-- begin SUPPLIED INFORMATION --
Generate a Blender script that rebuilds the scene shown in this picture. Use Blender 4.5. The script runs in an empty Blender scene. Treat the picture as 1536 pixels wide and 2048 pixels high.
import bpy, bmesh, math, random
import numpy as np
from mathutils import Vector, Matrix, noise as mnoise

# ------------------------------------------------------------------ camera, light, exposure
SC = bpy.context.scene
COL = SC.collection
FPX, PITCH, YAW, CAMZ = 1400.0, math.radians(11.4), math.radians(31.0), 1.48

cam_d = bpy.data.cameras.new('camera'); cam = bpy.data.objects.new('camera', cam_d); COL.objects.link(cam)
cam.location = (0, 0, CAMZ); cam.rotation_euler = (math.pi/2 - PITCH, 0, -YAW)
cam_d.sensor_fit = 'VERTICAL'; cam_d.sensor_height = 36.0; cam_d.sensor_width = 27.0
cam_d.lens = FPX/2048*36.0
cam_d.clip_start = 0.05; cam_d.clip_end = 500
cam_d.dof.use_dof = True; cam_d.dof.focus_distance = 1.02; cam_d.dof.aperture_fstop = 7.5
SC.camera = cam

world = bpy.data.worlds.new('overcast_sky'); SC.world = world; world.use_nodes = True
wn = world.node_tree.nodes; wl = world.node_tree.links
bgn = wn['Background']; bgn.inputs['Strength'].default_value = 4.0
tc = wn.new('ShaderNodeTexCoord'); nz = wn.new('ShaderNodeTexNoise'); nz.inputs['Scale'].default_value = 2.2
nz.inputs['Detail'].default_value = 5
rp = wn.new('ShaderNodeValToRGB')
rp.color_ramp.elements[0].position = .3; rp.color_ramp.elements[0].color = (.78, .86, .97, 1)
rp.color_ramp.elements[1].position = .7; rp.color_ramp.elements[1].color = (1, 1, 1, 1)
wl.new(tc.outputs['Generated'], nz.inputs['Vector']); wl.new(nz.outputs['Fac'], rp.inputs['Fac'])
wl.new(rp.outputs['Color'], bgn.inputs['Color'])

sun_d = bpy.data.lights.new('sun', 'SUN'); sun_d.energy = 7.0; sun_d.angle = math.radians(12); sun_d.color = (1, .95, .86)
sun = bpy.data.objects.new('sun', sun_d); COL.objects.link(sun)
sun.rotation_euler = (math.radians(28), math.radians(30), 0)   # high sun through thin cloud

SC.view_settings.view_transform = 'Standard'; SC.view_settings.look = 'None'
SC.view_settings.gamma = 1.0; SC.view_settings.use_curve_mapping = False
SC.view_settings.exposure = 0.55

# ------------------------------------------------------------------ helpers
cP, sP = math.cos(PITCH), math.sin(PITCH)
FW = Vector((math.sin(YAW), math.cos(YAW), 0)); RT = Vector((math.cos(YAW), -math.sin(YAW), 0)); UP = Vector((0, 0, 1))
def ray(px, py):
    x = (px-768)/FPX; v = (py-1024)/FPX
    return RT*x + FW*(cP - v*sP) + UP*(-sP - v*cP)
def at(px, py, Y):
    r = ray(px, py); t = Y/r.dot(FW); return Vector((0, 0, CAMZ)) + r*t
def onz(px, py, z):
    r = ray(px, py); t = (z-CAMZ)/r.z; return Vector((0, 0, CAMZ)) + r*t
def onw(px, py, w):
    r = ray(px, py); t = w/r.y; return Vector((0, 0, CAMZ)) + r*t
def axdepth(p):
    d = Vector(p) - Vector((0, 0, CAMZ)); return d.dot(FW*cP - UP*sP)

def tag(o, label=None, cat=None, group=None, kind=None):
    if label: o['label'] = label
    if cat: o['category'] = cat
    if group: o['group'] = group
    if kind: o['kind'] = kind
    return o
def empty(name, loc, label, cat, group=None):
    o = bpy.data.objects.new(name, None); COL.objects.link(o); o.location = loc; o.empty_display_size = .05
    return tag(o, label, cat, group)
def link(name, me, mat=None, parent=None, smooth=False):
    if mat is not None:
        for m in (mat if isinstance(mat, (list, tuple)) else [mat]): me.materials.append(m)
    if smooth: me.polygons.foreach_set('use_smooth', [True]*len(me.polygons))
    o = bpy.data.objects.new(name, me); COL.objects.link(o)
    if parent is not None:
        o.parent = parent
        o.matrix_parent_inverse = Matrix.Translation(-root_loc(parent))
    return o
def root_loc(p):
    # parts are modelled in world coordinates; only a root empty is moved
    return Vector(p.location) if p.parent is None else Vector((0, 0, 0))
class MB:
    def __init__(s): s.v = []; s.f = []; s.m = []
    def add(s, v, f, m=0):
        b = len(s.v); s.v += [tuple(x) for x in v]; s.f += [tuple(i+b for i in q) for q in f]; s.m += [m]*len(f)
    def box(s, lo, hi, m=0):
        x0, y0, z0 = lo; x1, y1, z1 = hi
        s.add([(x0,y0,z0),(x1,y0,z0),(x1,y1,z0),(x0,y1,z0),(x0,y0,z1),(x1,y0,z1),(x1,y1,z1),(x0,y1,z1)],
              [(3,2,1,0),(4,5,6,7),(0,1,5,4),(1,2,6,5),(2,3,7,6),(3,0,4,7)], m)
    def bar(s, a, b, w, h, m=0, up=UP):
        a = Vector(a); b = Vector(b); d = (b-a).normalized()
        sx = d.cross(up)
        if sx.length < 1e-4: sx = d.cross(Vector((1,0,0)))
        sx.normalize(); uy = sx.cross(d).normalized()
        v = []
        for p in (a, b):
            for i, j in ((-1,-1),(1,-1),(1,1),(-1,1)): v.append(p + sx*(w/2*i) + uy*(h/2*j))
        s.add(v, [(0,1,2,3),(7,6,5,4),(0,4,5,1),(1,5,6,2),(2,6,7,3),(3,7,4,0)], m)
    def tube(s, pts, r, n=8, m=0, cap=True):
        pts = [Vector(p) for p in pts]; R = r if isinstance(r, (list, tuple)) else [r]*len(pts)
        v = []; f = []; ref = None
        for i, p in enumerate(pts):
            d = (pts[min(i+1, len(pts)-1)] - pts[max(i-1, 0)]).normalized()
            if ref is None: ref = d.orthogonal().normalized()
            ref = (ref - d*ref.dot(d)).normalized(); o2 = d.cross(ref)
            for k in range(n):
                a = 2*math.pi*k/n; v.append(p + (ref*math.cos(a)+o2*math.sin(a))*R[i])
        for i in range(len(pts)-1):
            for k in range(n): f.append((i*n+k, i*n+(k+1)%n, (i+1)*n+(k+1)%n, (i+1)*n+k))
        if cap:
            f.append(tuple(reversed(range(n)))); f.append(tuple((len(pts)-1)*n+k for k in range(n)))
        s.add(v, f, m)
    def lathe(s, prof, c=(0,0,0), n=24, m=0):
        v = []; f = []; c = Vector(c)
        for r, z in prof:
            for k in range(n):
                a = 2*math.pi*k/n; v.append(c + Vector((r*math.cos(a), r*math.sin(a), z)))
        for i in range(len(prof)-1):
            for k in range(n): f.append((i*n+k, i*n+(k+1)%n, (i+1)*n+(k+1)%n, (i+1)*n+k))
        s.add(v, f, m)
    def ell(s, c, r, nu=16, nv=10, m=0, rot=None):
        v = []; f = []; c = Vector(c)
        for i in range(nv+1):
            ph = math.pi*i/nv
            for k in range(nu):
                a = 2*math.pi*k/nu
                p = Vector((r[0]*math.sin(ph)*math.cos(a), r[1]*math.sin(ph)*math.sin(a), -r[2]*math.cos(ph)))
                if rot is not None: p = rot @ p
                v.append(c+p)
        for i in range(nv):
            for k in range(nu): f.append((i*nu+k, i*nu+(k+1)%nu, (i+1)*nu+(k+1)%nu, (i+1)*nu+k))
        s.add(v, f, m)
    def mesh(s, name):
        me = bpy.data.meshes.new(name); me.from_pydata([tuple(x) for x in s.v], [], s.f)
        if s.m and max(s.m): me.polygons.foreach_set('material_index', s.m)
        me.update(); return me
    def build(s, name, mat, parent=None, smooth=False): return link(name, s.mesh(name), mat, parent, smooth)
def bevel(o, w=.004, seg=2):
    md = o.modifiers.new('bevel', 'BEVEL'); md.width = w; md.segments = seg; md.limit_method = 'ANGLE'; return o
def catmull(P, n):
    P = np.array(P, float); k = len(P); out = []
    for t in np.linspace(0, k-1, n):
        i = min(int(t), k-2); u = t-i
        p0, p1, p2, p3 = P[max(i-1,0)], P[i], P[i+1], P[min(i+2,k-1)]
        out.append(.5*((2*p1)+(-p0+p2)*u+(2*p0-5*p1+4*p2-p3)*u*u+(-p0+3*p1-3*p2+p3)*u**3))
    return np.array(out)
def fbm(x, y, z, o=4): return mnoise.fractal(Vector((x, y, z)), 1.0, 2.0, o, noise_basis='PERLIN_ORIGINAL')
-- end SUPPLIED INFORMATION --
# [INSTRUCTIONS FOR THE TASK]
Word for word, quote the lines of the material from the first line through the line with "SC.camera = cam", both ends included.

# [TASK ANSWER]
Generate a Blender script that rebuilds the scene shown in this picture. Use Blender 4.5. The script runs in an empty Blender scene. Treat the picture as 1536 pixels wide and 2048 pixels high.
import bpy, bmesh, math, random
import numpy as np
from mathutils import Vector, Matrix, noise as mnoise

# ------------------------------------------------------------------ camera, light, exposure
SC = bpy.context.scene
COL = SC.collection
FPX, PITCH, YAW, CAMZ = 1400.0, math.radians(11.4), math.radians(31.0), 1.48

cam_d = bpy.data.cameras.new('camera'); cam = bpy.data.objects.new('camera', cam_d); COL.objects.link(cam)
cam.location = (0, 0, CAMZ); cam.rotation_euler = (math.pi/2 - PITCH, 0, -YAW)
cam_d.sensor_fit = 'VERTICAL'; cam_d.sensor_height = 36.0; cam_d.sensor_width = 27.0
cam_d.lens = FPX/2048*36.0
cam_d.clip_start = 0.05; cam_d.clip_end = 500
cam_d.dof.use_dof = True; cam_d.dof.focus_distance = 1.02; cam_d.dof.aperture_fstop = 7.5
SC.camera = cam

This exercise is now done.